Chris Pelekoudas

From BR Bullpen

Christos George Pelekoudas

  • Height 5' 10", Weight 185 lb.

BR Minors page

Biographical Information[edit]

Chris Pelekoudas got his start umpiring in the Eastern Shore League in 1948. He then worked in the Interstate League (1949), Western League (1950-1952), and Pacific Coast League (1953-1959). He moved up to the National League in 1960, where he stayed until 1975. He umpired the 1966 and 1972 World Series and three All-Star Games (1961, 1967, 1975).

Pelekoudas was the home plate umpire when Willie Mays broke Jimmie Foxx's record for homers by a right-handed batter to move into second place on the all-time home run list. He shook Mays' hand at home; Mays biographer James Hirsch writes that Pelekoudas "quickly realized his error and turned sheepishly to the Cardinal dugout as if seeking dispensation.

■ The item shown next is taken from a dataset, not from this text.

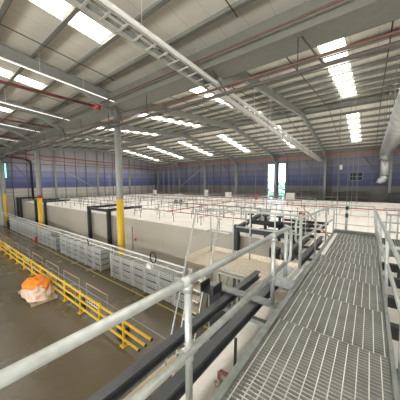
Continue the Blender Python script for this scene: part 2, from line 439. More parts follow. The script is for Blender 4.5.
# internal columns with painted protective sleeves
for x, zt_, lab in ((-13.4, 5.5, 'grey steel column with a tall yellow sleeve standing among the wire cages'),
                    (-29.2, 4.95, 'grey steel column with yellow sleeve and red band, beyond the tallest cage run'),
                    (-44.8, 5.0, 'distant grey column with yellow sleeve beside the far end of the cages'),
                    (17.6, 5.5, 'grey valley column beyond the round duct')):
    t = thing('column', (x, VAL, 0), lab, 'column', 'columns under the valley gutter')
    MB().tube([(x, VAL, 0), (x, VAL, 11.35)], .21, 16).build('shaft', 'column', t)
    tag(MB().tube([(x, VAL, .02), (x, VAL, zt_)], .235, 16).build('sleeve', 'col_yellow', t), 'yellow painted sleeve')
    if x == -29.2: tag(MB().tube([(x, VAL, zt_), (x, VAL, zt_ + .35)], .24, 16).build('band', 'redband', t), 'red band')
    MB().box(x - .3, x + .3, VAL - .3, VAL + .3, 0, .025).build('base_plate', 'column', t)
    MB().box(x - .3, x + .3, VAL - .3, VAL + .3, 11.25, 11.35).build('head_plate', 'column', t)
tag(MB().tube([(-12.2, VAL, 13.0 - .5), (-13.2, VAL - .3, 11.4)], .04, 6).build('stay_rod', 'trunking'), 'thin pale diagonal stay above the column among the cages', 'stay rod')

# far wall and left wall columns and rails
for i, x in enumerate(COLX):
    t = thing('wall_column', (x, YF - .25, 0), 'grey steel column on the window wall, %s along from the duct side' % ORD[len(COLX) - 1 - i], 'column', 'columns on the window wall')
    mb = MB().box(x - .15, x + .15, YF - .5, YF - .47, 0, 11.0).box(x - .15, x + .15, YF - .06, YF - .03, 0, 11.0).box(x - .012, x + .012, YF - .47, YF - .06, 0, 11.0)
    mb.build('shaft', 'column', t)
YW = [VAL, 16.1, RID, 32.0]
for i, y in enumerate(YW):
    tag(MB().box(XL + .02, XL + .05, y - .15, y + .15, 0, roof_z(y) - .3).box(XL + .35, XL + .38, y - .15, y + .15, 0, roof_z(y) - .3).box(XL + .05, XL + .35, y - .012, y + .012, 0, roof_z(y) - .3)
        .build('wall_column', 'column'), 'grey column against the side wall, %s from the corner pane of teal light' % ORD[i], 'column', 'columns on the side wall')
g = 0
xx = -44.7
while xx < XR - 1:
    if not any(abs(xx - c) < .5 for c in COLX) and not (-15.3 < xx < -11.6) and not (-2.8 < xx < -.6):
        tag(MB().box(xx - .05, xx + .05, YF - .14, YF - .02, 0, 11.1).build('cladding_mullion', 'girt'), 'dark upright cladding mullion, %s along the window wall from the side-wall corner' % ORD[g], 'mullion', 'mullions on the window wall')
        g += 1
    xx += 1.95
g = 0; yy = 9.9
while yy < 39:
    if not any(abs(yy - c) < .5 for c in YW):
        tag(MB().box(XL + .02, XL + .12, yy - .05, yy + .05, 0, roof_z(yy) - .3).build('cladding_mullion', 'girt'), 'dark upright cladding mullion, %s along the side wall from its teal pane' % ORD[g], 'mullion', 'mullions on the side wall')
        g += 1
    yy += 1.98
for z, w in ((5.8, .10), (9.95, .10)):
    hl = {5.8: 'dark rail under the blue cladding', 9.95: 'dark rail above the violet cladding'}[z]
    tag(MB().box(XL + .14, XL + .22, 8.6, YF - .6, z - w / 2, z + w / 2).build('sheeting_rail', 'girt'), hl + ' on the side wall', 'wall rail')
    mb = MB()
    for a, b in ((XL + .3, -15.1), (-11.8, XR)): mb.box(a, b, YF - .24, YF - .16, z - w / 2, z + w / 2)
    tag(mb.build('sheeting_rail', 'girt'), hl + ' on the window wall', 'wall rail')
for k, z in enumerate((5.15, 4.5, 3.9)):
    tag(MB().box(XL + .24, XL + .32, 8.6, YF - .6, z - .04, z + .04).build('guard_rail', 'dirtyrail'), 'horizontal steel rail on cream side wall, %s below the blue' % ORD[k], 'wall rail', 'rails on the cream side wall')
    mb = MB().box(XL + .3, XR, YF - .32, YF - .25, z - .05, z + .05)
    tag(mb.build('guard_rail', 'girt'), 'dark horizontal rail on the window wall, %s below the blue' % ORD[k], 'wall rail', 'rails on the lower window wall')
def brace(p, q, lab, m='galv'): tag(MB().tube([p, q], .05, 6).build('wall_brace', m), lab, 'brace')
brace((XL + .5, 16.3, 9.6), (XL + .5, 23.8, 5.2), 'pale diagonal brace across the blue side wall')
brace((-36.6, YF - .7, 5.3), (-29.8, YF - .7, 9.6), 'pale diagonal brace on window wall near the corner')
for i in (3, 4, 5, 6):
    x = COLX[i]
    brace((x - 2.9, YF - .4, 10.0), (x - .3, YF - .4, 6.0), 'dark diagonal strut on the window wall, sloping to the column %s in from the corner' % ORD[i], 'girt')
for i, y in enumerate((10.2, 26.2)):
    brace((XL + .4, y, 9.6), (XL + .4, y + 2.6, 6.0), ['dark diagonal strut on side wall next to the teal pane', 'dark diagonal strut on side wall towards the corner'][i], 'girt')

# pipes on walls
tag(MB().tube([(XL + .6, 8.8, 11.6), (XL + .6, 39, 10.5)], .09, 8).build('wall_pipe', 'roofred'), 'upper red sprinkler main along the side wall', 'pipe')
tag(MB().tube([(XL + 1.2, 9.5, 10.75), (XL + 1.2, 38.6, 9.9)], .07, 8).build('wall_pipe', 'roofred'), 'lower red sprinkler pipe along the side wall', 'pipe')
tag(MB().tube([(XL + 1.0, YF - .75, 10.6), (-8, YF - .75, 10.55), (XR - .3, YF - .75, 10.65)], .11, 8).build('wall_pipe', 'orangepipe'), 'orange-red pipe running high along the window wall', 'pipe')
tag(MB().tube([(XL + .5, 9.2, 10.9), (XL + .5, 11.6, 10.65), (XL + .5, 12.25, 10.3), (XL + .5, 12.4, 9.8), (XL + .5, 12.4, 3.8)], .16, 10).build('black_pipe', 'blackpipe'), 'fat black pipe bending down the blue side wall', 'pipe')

# sprinkler pipes in the roof
def pipe(pts, r, m, lab, name='sprinkler_pipe', n=8): return tag(MB().tube(pts, r, n).build(name, m), lab, 'pipe')
pipe([(XL + .4, 7.5 - .1, 11.62), (XR - .2, 7.5 - .1, 11.42)], .04, 'brownpipe', 'long red sprinkler pipe along the face of the valley gutter')
pipe([(XL + .4, 7.75, 10.35), (XR - .2, 7.75, 10.35)], .045, 'brownpipe', 'brown-red sprinkler pipe slung under the lattice girders')
t = thing('sprinkler_main', (-12.6, 3, 11.0), 'thick red sprinkler main ending in a bright red flange near the caged column', 'pipe')
MB().tube([(-12.9, -7, 10.9), (-12.9, 6.7, 11.05)], .075, 10).build('main', 'redpipe', t)
tag(MB().tube([(-12.9, 6.7, 11.05), (-12.9, 7.05, 11.05)], .17, 10).build('flange', 'roofred', t), 'bright red flange')
for q, (xx, lab) in enumerate(((-20.9, 'red'), (-28.6, 'red'), (-36.5, 'red'))):
    pipe([(xx, -6, 11.15), (xx, 7.3, 11.15)], .07, 'redpipe', 'thinner red branch pipe under the walkway-span roof, %s beyond the flanged main' % ORD[q])
k = 0
for xx in (-33.0, -25.2, -17.6, -11.6, -3.9, -.3, 3.9):
    pipe([(xx, -6.5, roof_z(-6.5) - .42), (xx, VAL - 1.2, roof_z(VAL - 1.2) - .42)], .022, 'girder', 'thin brown pipe under the walkway-span purlins, %s from the caged end' % ORD[k]); k += 1
k = 0
for xx in (-38.5, -30.5, -23.0, -15.4, -11.2, -7.2, -3.4, .4, 3.6):
    pipe([(xx, VAL + 1.2, roof_z(VAL + 1.2) - .36), (xx, RID, roof_z(RID) - .36), (xx, YF - 1, roof_z(YF - 1) - .36)], .028, 'girder', 'thin brown sprinkler line across the far-span purlins, %s from the side wall' % ORD[k]); k += 1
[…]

He later said, 'We're supposed to be impartial, and I suppose an umpire shouldn't do a thing like that. But when a man reaches baseball immortality - well, I'm not sorry I did it.'"

In 1968, Pelekoudas decided to try to enforce the rule against spitballs. With Phil Regan on the mound August 18th, Pelekoudas ruled three pitches illegal. Once he ruled a foul ball to be a ball, and twice he let batters hit again after making outs. Pelekoudas made his rulings based on the flight of the ball, not on evidence of illegal substance. NL president Warren Giles apparently didn't back his umpire, telling umpires not to penalize pitchers unless they had concrete evidence of foreign substance.

Chris' brother Perry Pelekoudas was a minor league umpire and his son Lee Pelekoudas currently works in the Seattle Mariners front office. Chris' grandson Chris Pelekoudas is currently a Mariners scout, and another grandson, Bryan, works in the Arizona Diamondbacks front office.